Ne è una prova l’edicola votiva fabbricata in uno storico bar in Via San Biagio dei Librai, un altarino che incornicia una foto di Diego con la maglia azzurra accostato ad una teca, in cui è gelosamente custodito un capello di Maradona, una reliquia sacra da adorare e a cui chiedere la “grazia calcistica” prima delle partite.

Il caffè Nilo, sito ai decumani, nel cuore sanguigno della città, rappresenta ormai una tappa obbligata anche per i touroperator – oltre che per i fedelissimi adepti locali – che trascinano folle di stranieri nei luoghi-simbolo della cultura napoletana, ed è testimonianza di un culto genuino e straordinariamente sentito dal popolo.

Nel 1991 si è tenuto a Napoli un congresso interamente dedicato a lui, intitolato Te Diegum, al quale intervennero studiosi e intellettuali di spicco dell’alta società partenopea, a raccontare la fenomenologia di questo mito.

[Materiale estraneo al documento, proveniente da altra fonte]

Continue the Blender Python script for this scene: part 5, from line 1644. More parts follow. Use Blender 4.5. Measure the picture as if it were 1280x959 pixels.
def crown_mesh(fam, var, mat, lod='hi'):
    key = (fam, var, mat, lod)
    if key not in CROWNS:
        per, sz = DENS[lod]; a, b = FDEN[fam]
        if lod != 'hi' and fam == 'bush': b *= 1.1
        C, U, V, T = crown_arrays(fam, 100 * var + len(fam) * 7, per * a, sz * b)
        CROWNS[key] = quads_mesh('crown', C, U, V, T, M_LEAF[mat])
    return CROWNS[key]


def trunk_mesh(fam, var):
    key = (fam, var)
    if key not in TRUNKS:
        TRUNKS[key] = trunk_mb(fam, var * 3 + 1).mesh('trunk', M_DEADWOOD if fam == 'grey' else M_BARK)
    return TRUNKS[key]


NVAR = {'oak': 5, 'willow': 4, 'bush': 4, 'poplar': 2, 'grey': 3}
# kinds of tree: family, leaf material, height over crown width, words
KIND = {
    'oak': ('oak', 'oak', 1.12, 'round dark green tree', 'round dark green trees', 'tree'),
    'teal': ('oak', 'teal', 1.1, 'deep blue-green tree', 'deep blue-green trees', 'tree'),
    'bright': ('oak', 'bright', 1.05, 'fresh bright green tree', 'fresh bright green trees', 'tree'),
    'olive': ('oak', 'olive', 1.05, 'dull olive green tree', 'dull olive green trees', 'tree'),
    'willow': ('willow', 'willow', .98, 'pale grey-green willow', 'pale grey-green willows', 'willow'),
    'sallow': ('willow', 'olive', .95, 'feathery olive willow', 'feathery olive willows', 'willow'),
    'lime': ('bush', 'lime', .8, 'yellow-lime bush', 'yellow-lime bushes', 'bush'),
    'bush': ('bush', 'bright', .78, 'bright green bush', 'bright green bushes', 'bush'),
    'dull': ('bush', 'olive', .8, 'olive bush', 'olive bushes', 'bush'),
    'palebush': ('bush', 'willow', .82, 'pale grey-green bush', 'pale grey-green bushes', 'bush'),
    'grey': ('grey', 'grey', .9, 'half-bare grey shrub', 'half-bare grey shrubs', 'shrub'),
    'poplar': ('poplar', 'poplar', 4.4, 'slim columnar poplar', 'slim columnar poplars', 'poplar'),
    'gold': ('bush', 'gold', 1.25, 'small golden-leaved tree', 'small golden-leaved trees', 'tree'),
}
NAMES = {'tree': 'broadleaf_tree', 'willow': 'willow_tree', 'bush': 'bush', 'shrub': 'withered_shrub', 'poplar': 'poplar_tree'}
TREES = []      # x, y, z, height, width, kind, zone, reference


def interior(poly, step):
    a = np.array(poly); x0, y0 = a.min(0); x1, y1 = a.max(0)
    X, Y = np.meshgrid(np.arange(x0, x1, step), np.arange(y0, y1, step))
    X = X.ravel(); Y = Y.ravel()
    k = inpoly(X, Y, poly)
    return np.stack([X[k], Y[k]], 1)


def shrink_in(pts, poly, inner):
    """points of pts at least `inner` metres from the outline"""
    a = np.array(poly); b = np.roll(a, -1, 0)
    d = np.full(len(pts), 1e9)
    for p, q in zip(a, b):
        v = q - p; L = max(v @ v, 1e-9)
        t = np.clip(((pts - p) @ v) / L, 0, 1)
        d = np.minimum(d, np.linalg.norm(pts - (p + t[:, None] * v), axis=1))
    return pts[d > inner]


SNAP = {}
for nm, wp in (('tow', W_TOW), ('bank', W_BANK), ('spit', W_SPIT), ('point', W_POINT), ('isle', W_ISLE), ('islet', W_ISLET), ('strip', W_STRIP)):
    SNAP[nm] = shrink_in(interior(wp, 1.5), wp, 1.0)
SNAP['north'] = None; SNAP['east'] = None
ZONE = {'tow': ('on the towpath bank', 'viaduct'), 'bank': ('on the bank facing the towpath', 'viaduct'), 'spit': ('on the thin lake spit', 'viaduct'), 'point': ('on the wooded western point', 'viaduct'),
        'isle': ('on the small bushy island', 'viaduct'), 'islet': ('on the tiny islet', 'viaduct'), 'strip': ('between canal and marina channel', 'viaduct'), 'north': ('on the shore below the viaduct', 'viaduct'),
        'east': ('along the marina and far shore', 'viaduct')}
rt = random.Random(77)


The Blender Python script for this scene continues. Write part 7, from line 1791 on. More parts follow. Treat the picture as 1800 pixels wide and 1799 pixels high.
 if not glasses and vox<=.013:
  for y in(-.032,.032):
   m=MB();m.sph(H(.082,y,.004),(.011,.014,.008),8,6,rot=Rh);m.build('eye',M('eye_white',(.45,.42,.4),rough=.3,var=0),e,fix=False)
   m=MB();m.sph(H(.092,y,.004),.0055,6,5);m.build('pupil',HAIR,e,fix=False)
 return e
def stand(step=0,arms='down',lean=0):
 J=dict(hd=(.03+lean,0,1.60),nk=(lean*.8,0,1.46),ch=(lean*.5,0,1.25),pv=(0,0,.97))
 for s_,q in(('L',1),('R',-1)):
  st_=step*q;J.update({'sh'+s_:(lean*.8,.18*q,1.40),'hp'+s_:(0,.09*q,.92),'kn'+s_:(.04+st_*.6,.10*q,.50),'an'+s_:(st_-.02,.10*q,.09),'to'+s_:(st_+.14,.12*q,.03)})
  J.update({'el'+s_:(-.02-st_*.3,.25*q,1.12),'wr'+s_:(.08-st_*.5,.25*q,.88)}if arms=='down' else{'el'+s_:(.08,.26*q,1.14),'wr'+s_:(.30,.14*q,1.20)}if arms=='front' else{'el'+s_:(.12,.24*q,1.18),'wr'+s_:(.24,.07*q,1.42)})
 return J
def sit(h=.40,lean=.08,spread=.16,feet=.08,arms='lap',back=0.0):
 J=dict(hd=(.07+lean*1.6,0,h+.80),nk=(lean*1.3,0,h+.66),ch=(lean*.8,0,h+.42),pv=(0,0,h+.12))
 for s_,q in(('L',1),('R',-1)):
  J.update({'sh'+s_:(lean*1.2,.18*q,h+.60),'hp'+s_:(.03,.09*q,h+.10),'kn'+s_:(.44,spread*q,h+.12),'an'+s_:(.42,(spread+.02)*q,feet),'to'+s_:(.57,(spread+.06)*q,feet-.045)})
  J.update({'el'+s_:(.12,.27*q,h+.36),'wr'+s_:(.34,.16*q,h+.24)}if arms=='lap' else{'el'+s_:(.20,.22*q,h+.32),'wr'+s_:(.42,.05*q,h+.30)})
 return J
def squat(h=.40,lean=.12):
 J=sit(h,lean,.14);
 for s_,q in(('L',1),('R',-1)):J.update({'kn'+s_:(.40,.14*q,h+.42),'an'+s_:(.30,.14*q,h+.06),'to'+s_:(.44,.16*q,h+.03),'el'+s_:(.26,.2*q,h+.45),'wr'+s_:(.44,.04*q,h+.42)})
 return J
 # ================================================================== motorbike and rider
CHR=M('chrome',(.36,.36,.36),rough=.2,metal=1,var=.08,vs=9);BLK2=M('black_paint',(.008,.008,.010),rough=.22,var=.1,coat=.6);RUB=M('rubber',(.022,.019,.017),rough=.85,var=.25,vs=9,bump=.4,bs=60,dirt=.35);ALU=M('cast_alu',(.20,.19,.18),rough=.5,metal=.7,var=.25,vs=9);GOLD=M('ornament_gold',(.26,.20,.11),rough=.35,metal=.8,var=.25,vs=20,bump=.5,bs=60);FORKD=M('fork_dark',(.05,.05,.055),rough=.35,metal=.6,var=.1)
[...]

La più recente manifestazione di affetto verso questo eroe del pallone è datata al 5 luglio 2017, quando Maradona ha ricevuto la cittadinanza onoraria presso Palazzo San Giacomo, seguita da lunghi festeggiamenti a Piazza del Plebiscito, stretto nell’abbraccio del popolo napoletano, legato a questa figura mitologica da un lucchetto di carne che non potrà mai essere reciso.